Required task: Repeat exactly, and only, the lines from the one that contains "Write a Blender" to the one that contains "from mathutils import Vector, Matrix", both ends included. Omit every picture.

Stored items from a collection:
--*--

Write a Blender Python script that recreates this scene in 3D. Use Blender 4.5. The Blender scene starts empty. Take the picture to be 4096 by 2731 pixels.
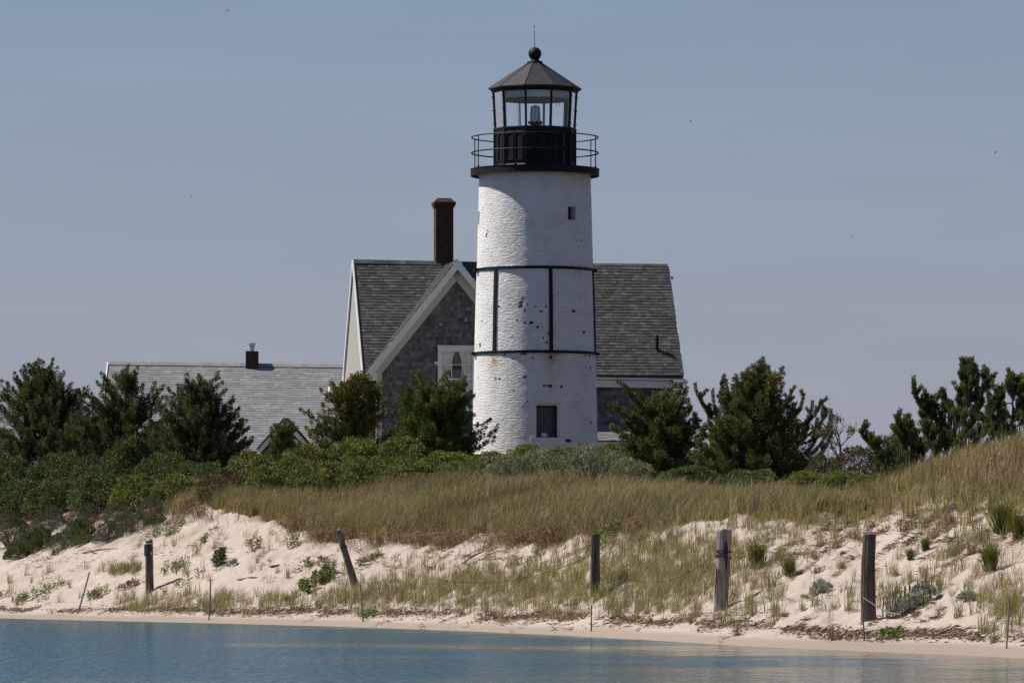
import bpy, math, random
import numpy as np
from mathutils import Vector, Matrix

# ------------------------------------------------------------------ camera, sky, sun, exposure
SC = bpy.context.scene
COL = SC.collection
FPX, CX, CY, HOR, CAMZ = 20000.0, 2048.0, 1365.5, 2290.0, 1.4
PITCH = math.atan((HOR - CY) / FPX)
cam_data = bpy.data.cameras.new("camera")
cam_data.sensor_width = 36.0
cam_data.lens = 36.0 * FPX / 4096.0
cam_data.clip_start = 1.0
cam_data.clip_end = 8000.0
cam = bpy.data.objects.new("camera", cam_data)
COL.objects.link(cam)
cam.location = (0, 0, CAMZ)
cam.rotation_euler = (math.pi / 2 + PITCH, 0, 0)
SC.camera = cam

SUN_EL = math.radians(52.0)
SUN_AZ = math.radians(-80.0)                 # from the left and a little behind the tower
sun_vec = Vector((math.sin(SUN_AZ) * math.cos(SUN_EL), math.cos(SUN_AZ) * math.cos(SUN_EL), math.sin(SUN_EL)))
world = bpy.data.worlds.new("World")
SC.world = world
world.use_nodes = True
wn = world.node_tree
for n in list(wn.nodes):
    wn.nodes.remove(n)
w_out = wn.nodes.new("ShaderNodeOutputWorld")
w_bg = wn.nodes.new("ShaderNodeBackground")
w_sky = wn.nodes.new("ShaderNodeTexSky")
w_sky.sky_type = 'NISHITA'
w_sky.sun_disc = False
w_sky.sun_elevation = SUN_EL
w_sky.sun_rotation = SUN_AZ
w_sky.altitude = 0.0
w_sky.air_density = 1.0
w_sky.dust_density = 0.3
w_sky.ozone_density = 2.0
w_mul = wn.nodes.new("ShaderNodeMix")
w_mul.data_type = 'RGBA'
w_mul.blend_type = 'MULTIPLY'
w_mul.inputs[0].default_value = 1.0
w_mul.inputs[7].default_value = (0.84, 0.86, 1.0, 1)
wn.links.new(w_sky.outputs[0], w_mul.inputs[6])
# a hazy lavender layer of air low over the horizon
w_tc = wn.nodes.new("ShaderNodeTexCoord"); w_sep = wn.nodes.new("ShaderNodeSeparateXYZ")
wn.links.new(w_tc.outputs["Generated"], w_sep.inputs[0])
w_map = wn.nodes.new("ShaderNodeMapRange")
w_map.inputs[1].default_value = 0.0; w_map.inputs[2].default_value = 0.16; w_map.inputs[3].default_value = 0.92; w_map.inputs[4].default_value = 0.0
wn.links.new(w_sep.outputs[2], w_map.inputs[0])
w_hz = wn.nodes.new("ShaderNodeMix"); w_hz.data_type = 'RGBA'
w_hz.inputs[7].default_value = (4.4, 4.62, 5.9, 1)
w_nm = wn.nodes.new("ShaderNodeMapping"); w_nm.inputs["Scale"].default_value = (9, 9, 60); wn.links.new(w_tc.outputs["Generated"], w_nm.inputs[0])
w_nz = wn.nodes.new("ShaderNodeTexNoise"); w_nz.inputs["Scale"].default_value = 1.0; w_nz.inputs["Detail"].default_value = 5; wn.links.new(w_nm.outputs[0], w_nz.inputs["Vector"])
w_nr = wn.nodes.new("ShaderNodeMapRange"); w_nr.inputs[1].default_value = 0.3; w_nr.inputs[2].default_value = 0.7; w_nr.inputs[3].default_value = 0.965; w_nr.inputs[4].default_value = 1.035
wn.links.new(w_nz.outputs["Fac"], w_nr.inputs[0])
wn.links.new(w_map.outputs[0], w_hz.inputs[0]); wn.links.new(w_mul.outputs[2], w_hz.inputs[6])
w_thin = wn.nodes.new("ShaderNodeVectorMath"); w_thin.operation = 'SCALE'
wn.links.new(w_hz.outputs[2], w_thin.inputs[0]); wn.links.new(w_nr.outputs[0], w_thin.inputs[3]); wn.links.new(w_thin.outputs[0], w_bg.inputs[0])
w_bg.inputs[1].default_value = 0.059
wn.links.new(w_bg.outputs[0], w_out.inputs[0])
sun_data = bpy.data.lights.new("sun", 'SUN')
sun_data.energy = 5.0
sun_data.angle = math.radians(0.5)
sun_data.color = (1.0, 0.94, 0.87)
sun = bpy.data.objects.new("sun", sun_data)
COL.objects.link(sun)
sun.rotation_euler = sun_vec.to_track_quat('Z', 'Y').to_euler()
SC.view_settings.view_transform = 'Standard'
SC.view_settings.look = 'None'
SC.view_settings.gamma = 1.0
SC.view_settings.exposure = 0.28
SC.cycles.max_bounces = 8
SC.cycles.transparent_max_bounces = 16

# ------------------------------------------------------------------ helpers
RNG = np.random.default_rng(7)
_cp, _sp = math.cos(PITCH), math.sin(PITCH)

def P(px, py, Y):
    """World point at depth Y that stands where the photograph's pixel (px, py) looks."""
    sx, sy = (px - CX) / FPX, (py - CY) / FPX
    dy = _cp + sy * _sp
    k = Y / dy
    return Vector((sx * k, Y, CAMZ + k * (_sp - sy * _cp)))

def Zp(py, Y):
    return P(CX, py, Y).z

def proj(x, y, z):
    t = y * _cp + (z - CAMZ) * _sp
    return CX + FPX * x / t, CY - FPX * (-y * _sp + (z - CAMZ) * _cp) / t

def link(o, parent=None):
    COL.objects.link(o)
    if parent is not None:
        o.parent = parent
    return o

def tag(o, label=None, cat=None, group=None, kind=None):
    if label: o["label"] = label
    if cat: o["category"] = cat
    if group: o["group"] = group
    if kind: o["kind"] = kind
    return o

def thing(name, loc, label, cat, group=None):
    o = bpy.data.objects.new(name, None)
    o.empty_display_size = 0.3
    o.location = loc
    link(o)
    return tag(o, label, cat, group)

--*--

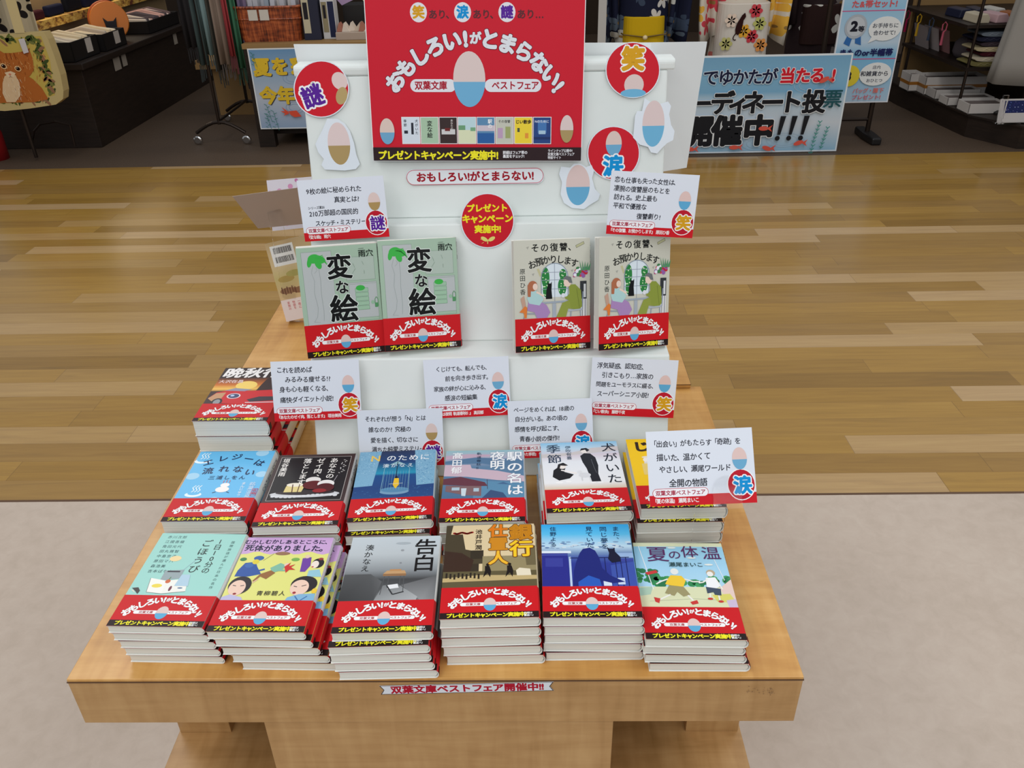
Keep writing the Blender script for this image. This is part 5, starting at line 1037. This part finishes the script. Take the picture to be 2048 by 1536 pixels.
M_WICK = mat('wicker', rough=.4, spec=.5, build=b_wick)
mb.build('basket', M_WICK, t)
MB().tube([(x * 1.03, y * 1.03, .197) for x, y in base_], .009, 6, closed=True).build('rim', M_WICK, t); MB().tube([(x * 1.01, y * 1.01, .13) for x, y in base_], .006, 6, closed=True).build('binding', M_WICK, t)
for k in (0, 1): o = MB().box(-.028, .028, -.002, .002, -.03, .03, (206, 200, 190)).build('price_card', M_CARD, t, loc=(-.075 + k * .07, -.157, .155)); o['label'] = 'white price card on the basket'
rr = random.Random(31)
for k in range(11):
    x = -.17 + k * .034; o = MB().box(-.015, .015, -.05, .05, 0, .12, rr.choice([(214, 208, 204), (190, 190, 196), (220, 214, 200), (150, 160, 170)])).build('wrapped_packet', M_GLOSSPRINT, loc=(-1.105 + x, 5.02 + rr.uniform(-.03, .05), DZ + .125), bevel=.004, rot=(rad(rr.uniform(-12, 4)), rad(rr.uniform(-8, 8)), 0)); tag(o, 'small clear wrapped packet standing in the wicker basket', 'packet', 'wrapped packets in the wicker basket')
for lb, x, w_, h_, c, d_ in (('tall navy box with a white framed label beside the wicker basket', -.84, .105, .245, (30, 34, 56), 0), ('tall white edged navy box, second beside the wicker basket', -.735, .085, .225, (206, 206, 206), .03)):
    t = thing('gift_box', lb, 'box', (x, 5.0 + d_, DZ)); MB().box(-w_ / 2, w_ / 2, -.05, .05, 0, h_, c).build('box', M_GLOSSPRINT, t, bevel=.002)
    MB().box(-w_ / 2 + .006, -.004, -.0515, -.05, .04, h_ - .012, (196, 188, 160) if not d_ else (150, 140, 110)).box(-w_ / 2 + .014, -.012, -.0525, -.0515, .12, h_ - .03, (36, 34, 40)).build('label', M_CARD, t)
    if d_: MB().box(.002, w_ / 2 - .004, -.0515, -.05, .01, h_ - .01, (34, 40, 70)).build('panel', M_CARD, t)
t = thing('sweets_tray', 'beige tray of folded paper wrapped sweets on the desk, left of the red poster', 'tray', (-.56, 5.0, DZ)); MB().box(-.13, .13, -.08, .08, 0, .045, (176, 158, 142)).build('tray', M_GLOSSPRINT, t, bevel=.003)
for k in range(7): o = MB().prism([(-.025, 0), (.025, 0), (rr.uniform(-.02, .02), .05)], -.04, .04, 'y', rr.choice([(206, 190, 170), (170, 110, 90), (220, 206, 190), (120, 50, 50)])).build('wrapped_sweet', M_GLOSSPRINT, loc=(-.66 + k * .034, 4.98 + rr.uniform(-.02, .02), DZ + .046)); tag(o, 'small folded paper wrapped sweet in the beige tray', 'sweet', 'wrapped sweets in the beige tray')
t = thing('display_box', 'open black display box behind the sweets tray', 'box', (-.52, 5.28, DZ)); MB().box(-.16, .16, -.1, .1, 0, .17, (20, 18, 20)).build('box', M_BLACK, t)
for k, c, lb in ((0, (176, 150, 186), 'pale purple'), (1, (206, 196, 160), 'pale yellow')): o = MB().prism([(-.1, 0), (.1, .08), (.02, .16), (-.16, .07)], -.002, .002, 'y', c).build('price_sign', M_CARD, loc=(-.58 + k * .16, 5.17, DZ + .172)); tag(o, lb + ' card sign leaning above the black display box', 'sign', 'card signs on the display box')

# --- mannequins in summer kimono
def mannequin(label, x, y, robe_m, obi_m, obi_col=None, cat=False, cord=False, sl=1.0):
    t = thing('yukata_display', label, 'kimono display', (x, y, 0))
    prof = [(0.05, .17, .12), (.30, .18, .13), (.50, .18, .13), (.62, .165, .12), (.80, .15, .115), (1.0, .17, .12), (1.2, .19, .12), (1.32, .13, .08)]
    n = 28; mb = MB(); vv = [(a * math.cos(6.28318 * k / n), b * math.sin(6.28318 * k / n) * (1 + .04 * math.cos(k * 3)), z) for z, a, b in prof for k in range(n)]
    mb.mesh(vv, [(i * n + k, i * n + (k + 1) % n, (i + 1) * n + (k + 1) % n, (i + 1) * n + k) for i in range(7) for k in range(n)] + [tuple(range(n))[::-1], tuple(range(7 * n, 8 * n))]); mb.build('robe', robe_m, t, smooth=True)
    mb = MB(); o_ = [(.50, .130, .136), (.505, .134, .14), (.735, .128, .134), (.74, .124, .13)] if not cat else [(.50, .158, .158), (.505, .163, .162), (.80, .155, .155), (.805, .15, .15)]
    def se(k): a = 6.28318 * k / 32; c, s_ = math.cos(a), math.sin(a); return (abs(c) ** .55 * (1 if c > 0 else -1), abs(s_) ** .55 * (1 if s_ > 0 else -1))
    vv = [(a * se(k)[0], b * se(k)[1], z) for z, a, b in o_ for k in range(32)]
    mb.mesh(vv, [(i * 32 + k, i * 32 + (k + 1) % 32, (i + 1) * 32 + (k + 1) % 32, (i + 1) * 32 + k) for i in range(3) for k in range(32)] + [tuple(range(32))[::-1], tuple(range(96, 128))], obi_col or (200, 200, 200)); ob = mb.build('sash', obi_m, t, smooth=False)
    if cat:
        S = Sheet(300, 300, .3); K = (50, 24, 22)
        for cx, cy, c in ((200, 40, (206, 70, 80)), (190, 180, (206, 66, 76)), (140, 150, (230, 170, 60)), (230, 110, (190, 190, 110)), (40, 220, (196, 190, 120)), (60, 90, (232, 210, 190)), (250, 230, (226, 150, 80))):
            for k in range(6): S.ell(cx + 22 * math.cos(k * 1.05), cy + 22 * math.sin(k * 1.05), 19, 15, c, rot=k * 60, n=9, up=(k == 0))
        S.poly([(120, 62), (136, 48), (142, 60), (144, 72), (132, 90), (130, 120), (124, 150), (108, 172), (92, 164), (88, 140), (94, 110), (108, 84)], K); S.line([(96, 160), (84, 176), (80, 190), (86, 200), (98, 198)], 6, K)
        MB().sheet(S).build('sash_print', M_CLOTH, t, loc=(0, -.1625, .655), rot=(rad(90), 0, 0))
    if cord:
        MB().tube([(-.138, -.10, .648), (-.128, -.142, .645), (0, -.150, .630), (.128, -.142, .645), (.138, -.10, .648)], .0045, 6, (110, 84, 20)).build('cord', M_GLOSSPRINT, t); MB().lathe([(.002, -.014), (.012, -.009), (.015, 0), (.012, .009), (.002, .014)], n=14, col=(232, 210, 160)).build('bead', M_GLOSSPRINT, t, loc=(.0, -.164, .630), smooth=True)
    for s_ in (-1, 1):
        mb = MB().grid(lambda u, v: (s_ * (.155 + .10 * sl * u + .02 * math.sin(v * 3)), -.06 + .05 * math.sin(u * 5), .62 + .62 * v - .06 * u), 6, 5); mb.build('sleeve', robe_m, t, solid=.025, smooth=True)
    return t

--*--

Response:
Write a Blender Python script that recreates this scene in 3D. Use Blender 4.5. The Blender scene starts empty. Take the picture to be 4096 by 2731 pixels.
import bpy, math, random
import numpy as np
from mathutils import Vector, Matrix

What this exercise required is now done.